Pada saat Qābīl kebingungan, Allah memberikan ilham melalui burung gagak. Ada dua ekor burung gagak yang berebut hendak mematuk mayat Hābīl. Burung gagak itu bertarung. Salah seekor tewas dalam pertarungan itu. Lalu burung gagak yang masih hidup menggali tanah. Burung gagak yang mati ditarik ke dalam tanah dan ditimbuninya.
فَبَعَثَ اللهُ غُرَابًا يَبْحَثُ فِي الْأَرْضِ لِيُرِيَهُ كَيْفَ يُوَارِيْ سَوْءَةَ أَخِيْهِ قَالَ يَا وَيْلَتَا أَعَجَزْتُ أَنْ أَكُوْنَ مِثْلَ هذَا الْغُرَابِ فَأُوَارِيَ سَوْءَةَ أَخِيْ فَأَصْبَحَ مِنَ النَّادِمِيْنَ
Artinya:
“Kemudian Allah menyuruh seekor burung gagak menggali-gali di bumi untuk memperlihatkan kepadanya (Qābīl) bagaimana dia seharusnya menguburkan mayat saudaranya. Berkata Qābīl: “Aduhai celaka aku, mengapa aku tidak mampu berbuat seperti burung gagak ini, lalu aku dapat menguburkan mayat saudaraku ini” Karena itu jadilah dia seorang di antara orang-orang yang menyesal.” (QS. al-Mā’idah: 31).

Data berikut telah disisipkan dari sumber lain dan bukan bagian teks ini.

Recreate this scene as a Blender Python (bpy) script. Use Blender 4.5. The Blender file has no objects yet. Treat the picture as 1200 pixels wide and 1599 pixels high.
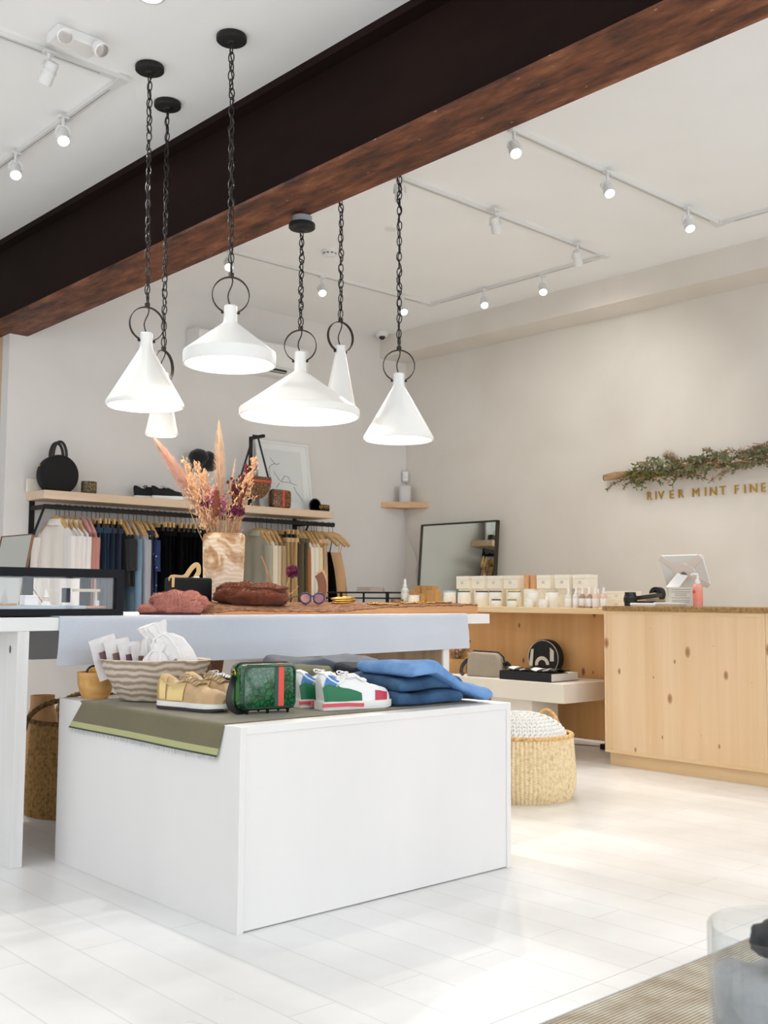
import bpy, math, random
from mathutils import Vector, Matrix, noise
C = bpy.context.scene.collection
DAY, DAYL, EXPO = 4.5, 1.9, .60
PI = math.pi
# ------------------------------------------------------------------ camera maths (fitted to the room's axes)
F, YAW, PIT, ROL = 1674.63, 0.8301020, 0.0792375, 0.00686716
EYE = Vector((0, 0, 1.0))
FW = Vector((math.cos(PIT)*math.cos(YAW), math.cos(PIT)*math.sin(YAW), math.sin(PIT)))
_r = FW.cross(Vector((0, 0, 1))).normalized(); _u = _r.cross(FW)
CR = _r*math.cos(ROL) + _u*math.sin(ROL); CU = -_r*math.sin(ROL) + _u*math.cos(ROL)
def P(px, py, ax, val):
    d = FW + CR*((px-600)/F) - CU*((py-799.5)/F)
    i = 'xyz'.index(ax); return EYE + d*((val-EYE[i])/d[i])
CEIL, BACK, RIGHT = 3.55, 7.69, 7.32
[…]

Demikianlah riwayat Qābīl yang akhirnya dapat menguburkan mayat saudaranya, Hābīl. Dengan demikian, Qābīl menjadi orang pertama yang membunuh sesamanya, sedangkan Hābīl menjadi orang pertama yang terbunuh oleh sesamanya di muka bumi ini.

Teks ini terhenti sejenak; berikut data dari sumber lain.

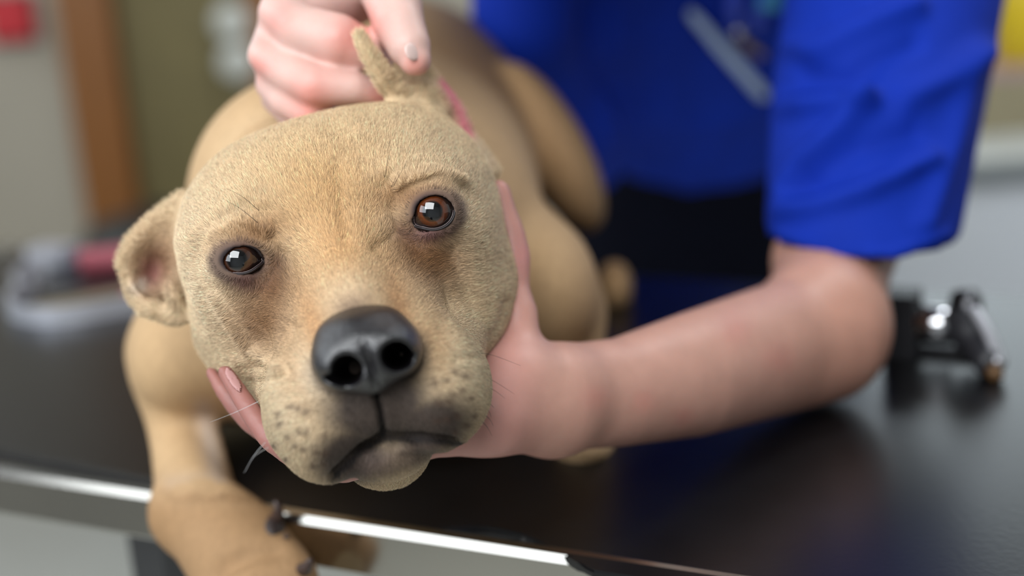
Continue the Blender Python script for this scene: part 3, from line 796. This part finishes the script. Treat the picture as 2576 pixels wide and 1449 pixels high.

Nabi Ādam a.s. wafat dalam usia seribu tahun, dan setahun kemudian wafat pula istrinya (Ḥawwā’). Sebagian riwayat mengatakan, bahwa Nabi Ādam a.s. dimakamkan di Makkah, berdekatan dengan makam istrinya. Di dalam sebuah hadits yang diriwayatkan oleh Imām Bukhārī disebutkan: “Sesungguhnya Allah s.w.t. menciptakan Ādam pada hari Juma‘at, dan diturunkan ke bumi pada hari Juma‘at. Begitu pula ketika Nabi Ādam bertaubat kepada Allah setelah memakan buah terlarang pada hari Juma‘at; dan wafat pada hari Juma‘at pula.
3. Manusia tidak dapat luput dari salah dan lupa. Kita harus segera sadar dan bertaubat serta memohon ampun kepada Allah, bila melakukan dosa dan kesalahan.